John Peacock wrote:
> Hans Salvisberg wrote:
>   
>> I guess it makes sense to put the checks that are absolutely required
>> (such as checking config("me")) into a plugin that needs to be run in a
>> minimal system to receive /any/ messages at all.
>>
>> OTOH it is pretty wasteful to save the easiest checks for last, and it
>> bothers me to make it so easy for an idiot to fill up my log file...
>>     
>
> You are misunderstanding the basic design of the hook structure.  All plugins
> should pass DECLINED unless they want to do something either positive or
> negative with any given message.
>
> The rcpt hook is designed specifically to have any number of *negative* 
> plugins,
> which either block a message that fails their particular test, or pass 
> DECLINED
> so the next plugin gets it's chance to block the message.  In this structure,
> you must have at least one *positive* plugin at the end of the chain which
> returns OK for any message that got this far.  That's why rcpt_ok exists and 
> has
> the instruction to leave it for last.
>   
mmh - ok.
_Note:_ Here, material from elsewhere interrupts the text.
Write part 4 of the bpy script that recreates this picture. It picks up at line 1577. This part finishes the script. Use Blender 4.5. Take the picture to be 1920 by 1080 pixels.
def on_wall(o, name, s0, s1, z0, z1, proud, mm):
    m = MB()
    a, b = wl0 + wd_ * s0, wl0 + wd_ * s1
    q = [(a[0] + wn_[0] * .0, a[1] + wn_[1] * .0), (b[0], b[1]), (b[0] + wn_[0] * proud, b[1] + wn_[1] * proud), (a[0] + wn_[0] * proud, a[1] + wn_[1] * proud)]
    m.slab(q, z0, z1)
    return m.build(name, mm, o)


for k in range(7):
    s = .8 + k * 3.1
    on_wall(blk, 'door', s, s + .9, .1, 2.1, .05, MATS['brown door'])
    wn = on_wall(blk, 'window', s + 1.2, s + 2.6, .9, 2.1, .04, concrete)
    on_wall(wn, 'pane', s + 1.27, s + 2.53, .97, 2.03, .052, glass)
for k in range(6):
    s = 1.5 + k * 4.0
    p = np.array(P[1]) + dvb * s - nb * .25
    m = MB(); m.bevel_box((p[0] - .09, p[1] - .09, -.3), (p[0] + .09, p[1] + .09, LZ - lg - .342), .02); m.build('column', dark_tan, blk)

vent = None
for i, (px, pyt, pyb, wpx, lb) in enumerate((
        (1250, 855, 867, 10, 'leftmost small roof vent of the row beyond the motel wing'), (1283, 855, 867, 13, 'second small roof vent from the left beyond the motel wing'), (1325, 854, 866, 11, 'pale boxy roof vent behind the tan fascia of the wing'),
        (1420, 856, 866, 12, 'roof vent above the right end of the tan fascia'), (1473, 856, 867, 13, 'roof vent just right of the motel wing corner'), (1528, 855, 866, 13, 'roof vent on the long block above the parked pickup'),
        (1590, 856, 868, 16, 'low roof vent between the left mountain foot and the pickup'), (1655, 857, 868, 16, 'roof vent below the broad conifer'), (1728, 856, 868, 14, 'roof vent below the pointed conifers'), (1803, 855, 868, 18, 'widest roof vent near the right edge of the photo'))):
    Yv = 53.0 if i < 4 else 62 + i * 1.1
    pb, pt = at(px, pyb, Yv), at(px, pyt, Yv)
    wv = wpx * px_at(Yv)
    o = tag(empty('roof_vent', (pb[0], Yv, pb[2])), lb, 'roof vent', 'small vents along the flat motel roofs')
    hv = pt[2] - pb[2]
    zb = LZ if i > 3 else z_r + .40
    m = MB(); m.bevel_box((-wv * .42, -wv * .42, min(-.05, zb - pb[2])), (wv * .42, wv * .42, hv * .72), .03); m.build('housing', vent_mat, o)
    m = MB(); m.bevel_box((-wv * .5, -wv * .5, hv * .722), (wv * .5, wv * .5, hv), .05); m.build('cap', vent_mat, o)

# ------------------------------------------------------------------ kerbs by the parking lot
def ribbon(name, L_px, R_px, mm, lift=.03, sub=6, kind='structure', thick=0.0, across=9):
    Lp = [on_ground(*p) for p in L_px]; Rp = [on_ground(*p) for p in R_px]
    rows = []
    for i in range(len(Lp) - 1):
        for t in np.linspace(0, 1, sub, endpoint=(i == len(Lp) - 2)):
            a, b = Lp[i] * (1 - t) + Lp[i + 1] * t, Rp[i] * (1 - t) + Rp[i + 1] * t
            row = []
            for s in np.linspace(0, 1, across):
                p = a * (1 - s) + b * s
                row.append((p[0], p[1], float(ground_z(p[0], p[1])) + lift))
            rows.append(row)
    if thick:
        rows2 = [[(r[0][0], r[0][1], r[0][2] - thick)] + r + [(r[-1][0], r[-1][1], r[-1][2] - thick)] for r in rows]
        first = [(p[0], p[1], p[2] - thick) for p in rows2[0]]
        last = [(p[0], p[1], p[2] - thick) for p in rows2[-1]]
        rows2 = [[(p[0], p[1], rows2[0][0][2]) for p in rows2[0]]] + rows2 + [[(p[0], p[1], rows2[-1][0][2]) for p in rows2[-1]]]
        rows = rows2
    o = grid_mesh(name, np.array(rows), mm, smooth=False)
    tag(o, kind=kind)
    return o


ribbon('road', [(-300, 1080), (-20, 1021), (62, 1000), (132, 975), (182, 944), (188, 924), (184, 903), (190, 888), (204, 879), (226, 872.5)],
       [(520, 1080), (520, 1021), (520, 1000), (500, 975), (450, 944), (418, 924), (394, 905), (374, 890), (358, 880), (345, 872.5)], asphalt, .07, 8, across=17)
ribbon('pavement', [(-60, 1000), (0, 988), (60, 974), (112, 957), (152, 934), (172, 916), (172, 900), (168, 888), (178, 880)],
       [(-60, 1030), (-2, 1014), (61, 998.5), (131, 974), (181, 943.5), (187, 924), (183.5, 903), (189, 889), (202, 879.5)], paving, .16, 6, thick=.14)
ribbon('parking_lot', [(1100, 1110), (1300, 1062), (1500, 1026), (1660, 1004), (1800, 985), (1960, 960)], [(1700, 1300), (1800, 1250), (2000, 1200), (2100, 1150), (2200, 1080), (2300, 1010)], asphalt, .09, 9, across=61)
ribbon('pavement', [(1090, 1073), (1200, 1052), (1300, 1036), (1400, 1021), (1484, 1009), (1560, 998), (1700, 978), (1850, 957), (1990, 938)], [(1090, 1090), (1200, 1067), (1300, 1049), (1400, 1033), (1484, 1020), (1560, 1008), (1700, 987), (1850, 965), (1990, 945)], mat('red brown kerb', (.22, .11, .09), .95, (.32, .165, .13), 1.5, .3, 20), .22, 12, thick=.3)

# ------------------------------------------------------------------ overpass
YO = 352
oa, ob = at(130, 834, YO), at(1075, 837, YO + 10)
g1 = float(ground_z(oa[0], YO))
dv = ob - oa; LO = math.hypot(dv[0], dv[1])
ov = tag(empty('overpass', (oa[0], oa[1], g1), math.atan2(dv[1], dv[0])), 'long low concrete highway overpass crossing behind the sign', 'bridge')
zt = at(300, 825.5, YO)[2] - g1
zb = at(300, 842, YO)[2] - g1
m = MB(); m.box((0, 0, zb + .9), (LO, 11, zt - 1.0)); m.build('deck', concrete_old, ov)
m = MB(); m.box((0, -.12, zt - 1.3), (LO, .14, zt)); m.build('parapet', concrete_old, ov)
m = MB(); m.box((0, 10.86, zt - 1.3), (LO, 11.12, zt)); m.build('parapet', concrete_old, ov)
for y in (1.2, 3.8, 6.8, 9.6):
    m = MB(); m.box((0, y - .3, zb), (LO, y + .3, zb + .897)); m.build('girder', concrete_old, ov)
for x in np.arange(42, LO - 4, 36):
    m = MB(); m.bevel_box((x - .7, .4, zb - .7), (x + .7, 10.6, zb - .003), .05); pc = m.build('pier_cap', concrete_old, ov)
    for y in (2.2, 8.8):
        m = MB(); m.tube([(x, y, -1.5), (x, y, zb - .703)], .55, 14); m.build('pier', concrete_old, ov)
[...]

Why is (the real) relay checking done at last?
E.g. if a local sender wants to relay I don't want to have all the other
checks.

Every plugin has to decide whether it's a relay-client - like in
sender_permitted_from:
return (DECLINED) if $self->qp->connection->relay_client();

That way I have to change every plugin if I add something like
check_relay :(

And the need for rcpt_ok at last is not flexibel enough to create
something like check_sql.
Because of that I have disabled rcpt_ok for my system.